Fui pelos Jardins dei Boboli e nunca será de mais louvar o doce, delicado efeito de um jardim sobre alguém com os olhos turvados pelo deslumbramento.
Procurei a desoras a Santíssima Anunciata e a Santa Crocce e subi até San Miniato al Monte. Havia autocarros e filas de gente, mas fiquei com os ciprestes do caminho, a luz fulgurante do princípio da tarde, a geometria clara da quase inteira Florença que daquela colina se pode alcançar. E, claro, com a capela do cardeal português D. Jaime (1433-1459), entrevista na penumbra deserta do convento beneditino de San Miniato. Jaime, de extraordinária e brevíssima vida (morreu em Florença aos vinte a cinco anos), era neto de D. João I e filho de D. Pedro, o mais viajado dos príncipes da ínclita geração. Tinha, em suma, a quem sair brilhante.
6. E a verdade é que me valeram também os próprios florentinos. O riso aberto e o verbo sonoro quando finalmente as multidões recolhiam aos seus dormitórios e a cidade se humanizava, tornando possível a circulação da vida.

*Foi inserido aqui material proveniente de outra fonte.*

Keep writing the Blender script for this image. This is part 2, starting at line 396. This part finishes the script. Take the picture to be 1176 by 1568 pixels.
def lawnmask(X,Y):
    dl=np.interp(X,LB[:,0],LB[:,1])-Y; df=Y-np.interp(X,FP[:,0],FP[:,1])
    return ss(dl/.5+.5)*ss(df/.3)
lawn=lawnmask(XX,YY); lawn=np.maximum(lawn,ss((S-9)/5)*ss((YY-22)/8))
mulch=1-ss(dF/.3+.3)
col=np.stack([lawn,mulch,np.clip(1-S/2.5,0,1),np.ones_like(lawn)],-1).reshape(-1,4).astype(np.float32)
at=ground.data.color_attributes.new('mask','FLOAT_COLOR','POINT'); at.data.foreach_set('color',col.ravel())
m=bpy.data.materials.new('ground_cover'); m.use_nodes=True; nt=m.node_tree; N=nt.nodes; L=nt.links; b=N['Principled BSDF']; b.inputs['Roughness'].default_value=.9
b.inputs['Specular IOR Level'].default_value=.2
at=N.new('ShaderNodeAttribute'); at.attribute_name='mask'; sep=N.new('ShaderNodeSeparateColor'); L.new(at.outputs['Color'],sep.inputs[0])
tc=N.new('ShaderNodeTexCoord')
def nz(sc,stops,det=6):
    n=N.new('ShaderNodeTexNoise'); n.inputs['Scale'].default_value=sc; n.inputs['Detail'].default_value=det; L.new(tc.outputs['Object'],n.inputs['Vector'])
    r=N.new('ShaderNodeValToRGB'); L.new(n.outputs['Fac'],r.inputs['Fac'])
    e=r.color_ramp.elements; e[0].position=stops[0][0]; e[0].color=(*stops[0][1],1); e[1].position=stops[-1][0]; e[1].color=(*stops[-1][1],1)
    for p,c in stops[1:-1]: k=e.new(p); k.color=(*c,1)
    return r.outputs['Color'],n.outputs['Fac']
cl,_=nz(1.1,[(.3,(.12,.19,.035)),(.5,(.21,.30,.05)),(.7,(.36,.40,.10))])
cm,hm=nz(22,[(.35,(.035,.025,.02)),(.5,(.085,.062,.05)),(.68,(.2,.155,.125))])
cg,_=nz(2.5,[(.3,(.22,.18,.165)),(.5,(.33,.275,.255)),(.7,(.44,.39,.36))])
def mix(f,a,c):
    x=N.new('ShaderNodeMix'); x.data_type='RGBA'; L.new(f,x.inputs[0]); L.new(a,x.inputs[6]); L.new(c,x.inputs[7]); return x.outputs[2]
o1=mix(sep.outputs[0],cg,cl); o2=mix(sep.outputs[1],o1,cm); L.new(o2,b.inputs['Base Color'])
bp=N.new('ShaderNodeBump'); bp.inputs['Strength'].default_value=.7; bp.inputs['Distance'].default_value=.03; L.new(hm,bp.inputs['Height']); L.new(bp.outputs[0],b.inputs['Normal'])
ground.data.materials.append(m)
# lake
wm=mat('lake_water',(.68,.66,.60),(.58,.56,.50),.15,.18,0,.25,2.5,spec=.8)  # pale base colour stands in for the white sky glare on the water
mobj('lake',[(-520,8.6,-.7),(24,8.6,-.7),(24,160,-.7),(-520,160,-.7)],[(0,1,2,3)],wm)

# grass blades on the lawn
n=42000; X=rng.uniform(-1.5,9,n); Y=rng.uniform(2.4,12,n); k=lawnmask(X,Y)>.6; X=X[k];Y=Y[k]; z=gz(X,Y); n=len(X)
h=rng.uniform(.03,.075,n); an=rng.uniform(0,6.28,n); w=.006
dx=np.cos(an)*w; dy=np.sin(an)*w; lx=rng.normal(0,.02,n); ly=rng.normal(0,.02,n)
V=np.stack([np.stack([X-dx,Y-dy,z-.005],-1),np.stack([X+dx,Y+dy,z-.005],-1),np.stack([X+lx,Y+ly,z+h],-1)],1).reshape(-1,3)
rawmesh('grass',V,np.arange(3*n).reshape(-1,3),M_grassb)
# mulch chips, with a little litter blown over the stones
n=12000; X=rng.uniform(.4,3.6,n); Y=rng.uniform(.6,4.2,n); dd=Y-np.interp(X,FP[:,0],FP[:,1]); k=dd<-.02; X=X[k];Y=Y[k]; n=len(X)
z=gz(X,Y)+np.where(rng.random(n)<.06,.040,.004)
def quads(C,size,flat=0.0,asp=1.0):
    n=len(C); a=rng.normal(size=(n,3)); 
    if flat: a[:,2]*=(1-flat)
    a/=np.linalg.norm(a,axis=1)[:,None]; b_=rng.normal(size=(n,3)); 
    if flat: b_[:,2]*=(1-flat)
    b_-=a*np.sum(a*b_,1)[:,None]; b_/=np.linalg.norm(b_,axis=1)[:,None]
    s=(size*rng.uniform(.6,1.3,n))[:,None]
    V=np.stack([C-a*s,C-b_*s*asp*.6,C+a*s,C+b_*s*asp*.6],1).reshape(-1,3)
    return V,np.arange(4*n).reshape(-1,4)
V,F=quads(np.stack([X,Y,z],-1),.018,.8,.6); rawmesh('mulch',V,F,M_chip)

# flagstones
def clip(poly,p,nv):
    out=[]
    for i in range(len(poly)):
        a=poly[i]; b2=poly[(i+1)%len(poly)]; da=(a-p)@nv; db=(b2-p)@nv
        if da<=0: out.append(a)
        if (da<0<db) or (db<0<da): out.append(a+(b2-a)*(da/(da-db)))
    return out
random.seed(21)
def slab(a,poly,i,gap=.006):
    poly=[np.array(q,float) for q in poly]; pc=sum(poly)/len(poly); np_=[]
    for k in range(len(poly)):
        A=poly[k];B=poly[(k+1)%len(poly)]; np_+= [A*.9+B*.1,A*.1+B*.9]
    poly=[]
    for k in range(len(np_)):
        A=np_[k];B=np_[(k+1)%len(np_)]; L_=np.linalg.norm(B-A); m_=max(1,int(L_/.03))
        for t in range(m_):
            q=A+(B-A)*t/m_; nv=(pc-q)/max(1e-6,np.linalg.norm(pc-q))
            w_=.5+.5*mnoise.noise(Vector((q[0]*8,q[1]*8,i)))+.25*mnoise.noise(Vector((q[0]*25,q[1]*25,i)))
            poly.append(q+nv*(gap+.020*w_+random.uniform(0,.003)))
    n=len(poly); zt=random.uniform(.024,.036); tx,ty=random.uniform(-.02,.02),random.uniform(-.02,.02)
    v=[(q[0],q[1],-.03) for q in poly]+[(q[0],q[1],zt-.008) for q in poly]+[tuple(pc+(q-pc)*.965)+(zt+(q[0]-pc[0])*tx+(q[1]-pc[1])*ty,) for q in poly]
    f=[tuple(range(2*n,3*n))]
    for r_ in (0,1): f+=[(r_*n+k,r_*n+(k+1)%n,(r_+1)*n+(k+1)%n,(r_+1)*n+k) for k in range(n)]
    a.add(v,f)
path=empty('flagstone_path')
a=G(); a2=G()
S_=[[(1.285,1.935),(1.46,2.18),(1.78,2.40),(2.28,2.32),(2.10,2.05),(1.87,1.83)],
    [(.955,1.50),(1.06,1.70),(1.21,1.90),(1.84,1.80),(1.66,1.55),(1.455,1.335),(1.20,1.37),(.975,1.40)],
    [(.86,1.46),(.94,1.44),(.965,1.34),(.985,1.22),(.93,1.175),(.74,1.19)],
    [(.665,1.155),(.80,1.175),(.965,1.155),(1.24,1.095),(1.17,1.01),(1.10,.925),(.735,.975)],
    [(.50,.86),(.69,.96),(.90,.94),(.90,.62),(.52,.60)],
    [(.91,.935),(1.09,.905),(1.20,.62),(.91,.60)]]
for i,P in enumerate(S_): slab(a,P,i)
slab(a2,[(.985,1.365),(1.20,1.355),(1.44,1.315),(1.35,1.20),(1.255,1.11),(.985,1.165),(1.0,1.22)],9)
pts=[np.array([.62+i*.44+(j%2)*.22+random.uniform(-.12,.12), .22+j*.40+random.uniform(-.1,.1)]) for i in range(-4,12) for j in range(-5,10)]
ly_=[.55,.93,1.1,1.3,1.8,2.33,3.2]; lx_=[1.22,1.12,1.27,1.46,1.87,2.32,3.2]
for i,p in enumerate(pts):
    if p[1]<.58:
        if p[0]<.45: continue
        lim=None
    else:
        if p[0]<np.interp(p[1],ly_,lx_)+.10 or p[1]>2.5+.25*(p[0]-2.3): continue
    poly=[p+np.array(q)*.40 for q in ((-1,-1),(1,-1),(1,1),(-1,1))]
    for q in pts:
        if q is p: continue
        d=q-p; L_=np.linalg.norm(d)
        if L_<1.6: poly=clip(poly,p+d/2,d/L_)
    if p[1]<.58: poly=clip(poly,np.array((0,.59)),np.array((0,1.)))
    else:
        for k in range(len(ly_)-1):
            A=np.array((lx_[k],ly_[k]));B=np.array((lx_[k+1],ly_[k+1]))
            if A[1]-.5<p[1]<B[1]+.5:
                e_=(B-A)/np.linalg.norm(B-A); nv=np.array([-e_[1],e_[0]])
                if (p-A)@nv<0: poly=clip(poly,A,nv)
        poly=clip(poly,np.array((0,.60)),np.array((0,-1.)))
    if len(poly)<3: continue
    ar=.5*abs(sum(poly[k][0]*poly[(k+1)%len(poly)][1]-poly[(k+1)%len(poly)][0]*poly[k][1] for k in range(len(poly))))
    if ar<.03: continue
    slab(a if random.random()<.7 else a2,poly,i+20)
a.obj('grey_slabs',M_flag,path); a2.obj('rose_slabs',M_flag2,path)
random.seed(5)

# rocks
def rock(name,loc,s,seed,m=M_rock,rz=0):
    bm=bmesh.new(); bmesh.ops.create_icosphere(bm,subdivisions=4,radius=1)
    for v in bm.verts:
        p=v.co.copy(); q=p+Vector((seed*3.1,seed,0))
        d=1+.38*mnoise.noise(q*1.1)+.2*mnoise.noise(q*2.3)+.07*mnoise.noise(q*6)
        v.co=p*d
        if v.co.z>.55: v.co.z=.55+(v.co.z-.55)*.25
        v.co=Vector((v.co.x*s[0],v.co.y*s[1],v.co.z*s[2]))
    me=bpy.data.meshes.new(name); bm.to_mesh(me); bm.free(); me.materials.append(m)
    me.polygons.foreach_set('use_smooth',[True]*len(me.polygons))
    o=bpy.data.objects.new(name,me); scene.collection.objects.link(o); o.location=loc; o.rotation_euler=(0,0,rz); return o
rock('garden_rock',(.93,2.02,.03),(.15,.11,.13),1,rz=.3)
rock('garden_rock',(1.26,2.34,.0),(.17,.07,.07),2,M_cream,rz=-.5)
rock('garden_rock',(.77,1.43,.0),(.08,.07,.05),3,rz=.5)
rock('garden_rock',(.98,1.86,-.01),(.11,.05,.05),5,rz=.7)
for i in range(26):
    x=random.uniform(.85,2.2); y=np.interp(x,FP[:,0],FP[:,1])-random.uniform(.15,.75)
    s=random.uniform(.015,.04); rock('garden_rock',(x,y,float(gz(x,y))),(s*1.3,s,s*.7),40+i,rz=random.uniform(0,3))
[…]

Era quando a noite se deixava cair na doçura quente da primavera e começava a festa, a deles: nas ruas, nos passeios, nos bairros onde os moradores se entretinham ao relento com o jogo da bisca ou da bola; nos restaurantes onde a pizza e a pasta se saboreavam sempre em voz audível; nos terrraços, onde se discutiam as coisas da vida e o vinho escorria sem pressa (e felizmente também com fartura).
Ah Itália, “segunda pátria de toda a gente” na mais feliz das expressões que conheço para definir este país tão, tão abençoado pelos deuses (mesmo que agora pareça que eles se distraíram a tomar conta dele.)